• _Source material_
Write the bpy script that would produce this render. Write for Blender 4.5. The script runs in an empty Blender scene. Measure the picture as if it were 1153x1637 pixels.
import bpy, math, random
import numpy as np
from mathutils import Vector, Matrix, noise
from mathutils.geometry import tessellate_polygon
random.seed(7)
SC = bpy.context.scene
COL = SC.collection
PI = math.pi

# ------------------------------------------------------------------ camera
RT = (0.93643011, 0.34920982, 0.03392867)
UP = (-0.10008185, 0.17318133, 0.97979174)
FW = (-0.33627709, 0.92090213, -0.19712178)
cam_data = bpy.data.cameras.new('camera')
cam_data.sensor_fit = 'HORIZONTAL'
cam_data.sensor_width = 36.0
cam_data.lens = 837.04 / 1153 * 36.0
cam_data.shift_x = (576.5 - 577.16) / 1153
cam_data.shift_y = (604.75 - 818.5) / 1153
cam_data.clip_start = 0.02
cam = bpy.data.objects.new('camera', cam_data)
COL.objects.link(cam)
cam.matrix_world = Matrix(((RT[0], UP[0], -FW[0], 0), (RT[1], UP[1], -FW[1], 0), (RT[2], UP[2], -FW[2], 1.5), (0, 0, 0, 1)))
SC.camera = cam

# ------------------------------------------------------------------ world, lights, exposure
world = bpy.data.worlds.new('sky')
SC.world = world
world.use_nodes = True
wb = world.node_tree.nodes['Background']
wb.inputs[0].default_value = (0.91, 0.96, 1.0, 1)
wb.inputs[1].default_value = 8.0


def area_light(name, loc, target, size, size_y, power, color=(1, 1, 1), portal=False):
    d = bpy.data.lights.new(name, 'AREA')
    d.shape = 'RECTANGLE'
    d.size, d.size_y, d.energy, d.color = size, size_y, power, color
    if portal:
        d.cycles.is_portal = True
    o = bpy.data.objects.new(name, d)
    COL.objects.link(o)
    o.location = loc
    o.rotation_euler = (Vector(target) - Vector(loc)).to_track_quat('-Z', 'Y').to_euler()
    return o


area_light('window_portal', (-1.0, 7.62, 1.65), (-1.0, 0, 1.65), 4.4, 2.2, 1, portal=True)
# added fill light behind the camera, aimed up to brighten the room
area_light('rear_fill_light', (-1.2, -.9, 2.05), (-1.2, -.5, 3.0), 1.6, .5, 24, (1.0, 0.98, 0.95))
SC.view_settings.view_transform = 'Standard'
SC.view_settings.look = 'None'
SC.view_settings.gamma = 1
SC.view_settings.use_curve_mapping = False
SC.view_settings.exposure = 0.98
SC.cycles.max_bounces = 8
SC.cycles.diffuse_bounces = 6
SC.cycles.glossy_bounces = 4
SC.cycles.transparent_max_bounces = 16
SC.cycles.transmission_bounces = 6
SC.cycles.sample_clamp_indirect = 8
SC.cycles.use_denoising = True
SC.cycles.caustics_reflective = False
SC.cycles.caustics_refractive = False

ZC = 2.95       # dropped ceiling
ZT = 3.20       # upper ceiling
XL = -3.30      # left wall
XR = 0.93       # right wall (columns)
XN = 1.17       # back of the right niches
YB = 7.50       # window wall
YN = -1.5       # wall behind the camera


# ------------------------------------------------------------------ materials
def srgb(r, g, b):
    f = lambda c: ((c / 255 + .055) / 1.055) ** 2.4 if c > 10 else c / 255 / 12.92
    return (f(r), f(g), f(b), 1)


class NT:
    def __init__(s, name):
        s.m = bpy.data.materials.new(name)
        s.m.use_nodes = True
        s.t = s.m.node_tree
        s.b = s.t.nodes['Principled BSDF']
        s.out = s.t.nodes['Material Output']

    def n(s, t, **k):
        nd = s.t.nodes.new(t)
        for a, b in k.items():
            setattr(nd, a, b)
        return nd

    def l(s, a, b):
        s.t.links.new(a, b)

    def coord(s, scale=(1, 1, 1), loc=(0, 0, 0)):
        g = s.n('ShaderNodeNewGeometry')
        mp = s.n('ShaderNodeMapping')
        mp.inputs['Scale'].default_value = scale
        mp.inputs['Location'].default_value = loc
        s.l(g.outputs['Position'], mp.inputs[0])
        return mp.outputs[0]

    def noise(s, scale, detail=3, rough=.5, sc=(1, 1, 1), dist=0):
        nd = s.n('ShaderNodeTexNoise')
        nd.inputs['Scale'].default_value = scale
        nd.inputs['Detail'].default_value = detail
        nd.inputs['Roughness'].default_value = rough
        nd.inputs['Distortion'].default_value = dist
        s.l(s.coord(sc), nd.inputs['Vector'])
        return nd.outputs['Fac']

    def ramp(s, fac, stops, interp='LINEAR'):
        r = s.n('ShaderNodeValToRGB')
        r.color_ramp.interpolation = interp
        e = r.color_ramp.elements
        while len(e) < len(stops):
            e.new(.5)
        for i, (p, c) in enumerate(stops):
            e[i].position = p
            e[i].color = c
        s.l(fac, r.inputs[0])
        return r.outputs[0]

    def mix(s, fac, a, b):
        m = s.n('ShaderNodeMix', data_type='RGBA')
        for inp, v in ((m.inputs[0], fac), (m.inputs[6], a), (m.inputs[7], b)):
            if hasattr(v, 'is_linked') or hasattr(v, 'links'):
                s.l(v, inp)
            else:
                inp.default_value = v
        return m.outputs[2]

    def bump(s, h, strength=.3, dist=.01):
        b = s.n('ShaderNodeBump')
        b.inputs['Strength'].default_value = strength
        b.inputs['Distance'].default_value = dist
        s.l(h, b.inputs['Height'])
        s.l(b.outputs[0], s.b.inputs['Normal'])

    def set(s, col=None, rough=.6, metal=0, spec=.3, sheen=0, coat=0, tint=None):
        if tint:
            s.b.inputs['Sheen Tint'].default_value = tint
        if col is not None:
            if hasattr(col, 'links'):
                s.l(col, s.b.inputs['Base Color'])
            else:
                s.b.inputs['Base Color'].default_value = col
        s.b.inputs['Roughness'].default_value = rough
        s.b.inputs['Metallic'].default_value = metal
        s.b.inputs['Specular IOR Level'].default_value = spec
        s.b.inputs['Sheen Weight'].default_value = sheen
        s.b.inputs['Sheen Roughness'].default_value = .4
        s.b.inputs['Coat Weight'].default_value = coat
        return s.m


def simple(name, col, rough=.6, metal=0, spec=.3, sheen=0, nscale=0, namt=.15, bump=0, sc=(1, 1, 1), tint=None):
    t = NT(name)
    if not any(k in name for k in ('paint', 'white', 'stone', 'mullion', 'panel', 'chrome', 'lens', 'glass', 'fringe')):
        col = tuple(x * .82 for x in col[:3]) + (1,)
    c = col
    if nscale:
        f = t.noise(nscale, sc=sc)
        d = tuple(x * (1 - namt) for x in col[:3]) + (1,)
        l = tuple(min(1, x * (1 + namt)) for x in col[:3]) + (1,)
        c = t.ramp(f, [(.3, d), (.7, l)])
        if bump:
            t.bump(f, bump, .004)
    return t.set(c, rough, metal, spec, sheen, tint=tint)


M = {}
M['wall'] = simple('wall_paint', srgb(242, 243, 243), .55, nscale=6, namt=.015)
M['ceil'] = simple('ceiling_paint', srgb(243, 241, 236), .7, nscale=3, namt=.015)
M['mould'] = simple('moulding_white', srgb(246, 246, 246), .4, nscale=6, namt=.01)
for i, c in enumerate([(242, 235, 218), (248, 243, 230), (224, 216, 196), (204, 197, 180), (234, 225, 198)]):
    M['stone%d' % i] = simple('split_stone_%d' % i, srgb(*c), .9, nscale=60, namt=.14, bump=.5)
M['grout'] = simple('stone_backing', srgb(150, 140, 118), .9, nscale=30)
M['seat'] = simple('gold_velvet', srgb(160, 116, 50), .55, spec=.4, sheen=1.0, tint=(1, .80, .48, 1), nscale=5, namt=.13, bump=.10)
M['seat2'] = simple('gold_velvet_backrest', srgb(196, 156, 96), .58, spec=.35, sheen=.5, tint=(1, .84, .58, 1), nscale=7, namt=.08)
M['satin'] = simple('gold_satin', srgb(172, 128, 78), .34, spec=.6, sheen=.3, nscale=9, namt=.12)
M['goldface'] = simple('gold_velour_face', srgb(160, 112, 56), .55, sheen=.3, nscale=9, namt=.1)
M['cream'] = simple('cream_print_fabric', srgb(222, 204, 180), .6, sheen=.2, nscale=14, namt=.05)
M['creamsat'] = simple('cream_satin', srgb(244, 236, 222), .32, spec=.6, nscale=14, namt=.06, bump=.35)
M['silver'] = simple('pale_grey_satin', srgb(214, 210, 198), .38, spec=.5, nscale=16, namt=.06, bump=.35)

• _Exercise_
Only the lines from the first line of the material above through the line that contains "wb.inputs[1].default_value = 8.0" should be quoted, each one exactly.

• _Problem solution_
Write the bpy script that would produce this render. Write for Blender 4.5. The script runs in an empty Blender scene. Measure the picture as if it were 1153x1637 pixels.
import bpy, math, random
import numpy as np
from mathutils import Vector, Matrix, noise
from mathutils.geometry import tessellate_polygon
random.seed(7)
SC = bpy.context.scene
COL = SC.collection
PI = math.pi

# ------------------------------------------------------------------ camera
RT = (0.93643011, 0.34920982, 0.03392867)
UP = (-0.10008185, 0.17318133, 0.97979174)
FW = (-0.33627709, 0.92090213, -0.19712178)
cam_data = bpy.data.cameras.new('camera')
cam_data.sensor_fit = 'HORIZONTAL'
cam_data.sensor_width = 36.0
cam_data.lens = 837.04 / 1153 * 36.0
cam_data.shift_x = (576.5 - 577.16) / 1153
cam_data.shift_y = (604.75 - 818.5) / 1153
cam_data.clip_start = 0.02
cam = bpy.data.objects.new('camera', cam_data)
COL.objects.link(cam)
cam.matrix_world = Matrix(((RT[0], UP[0], -FW[0], 0), (RT[1], UP[1], -FW[1], 0), (RT[2], UP[2], -FW[2], 1.5), (0, 0, 0, 1)))
SC.camera = cam

# ------------------------------------------------------------------ world, lights, exposure
world = bpy.data.worlds.new('sky')
SC.world = world
world.use_nodes = True
wb = world.node_tree.nodes['Background']
wb.inputs[0].default_value = (0.91, 0.96, 1.0, 1)
wb.inputs[1].default_value = 8.0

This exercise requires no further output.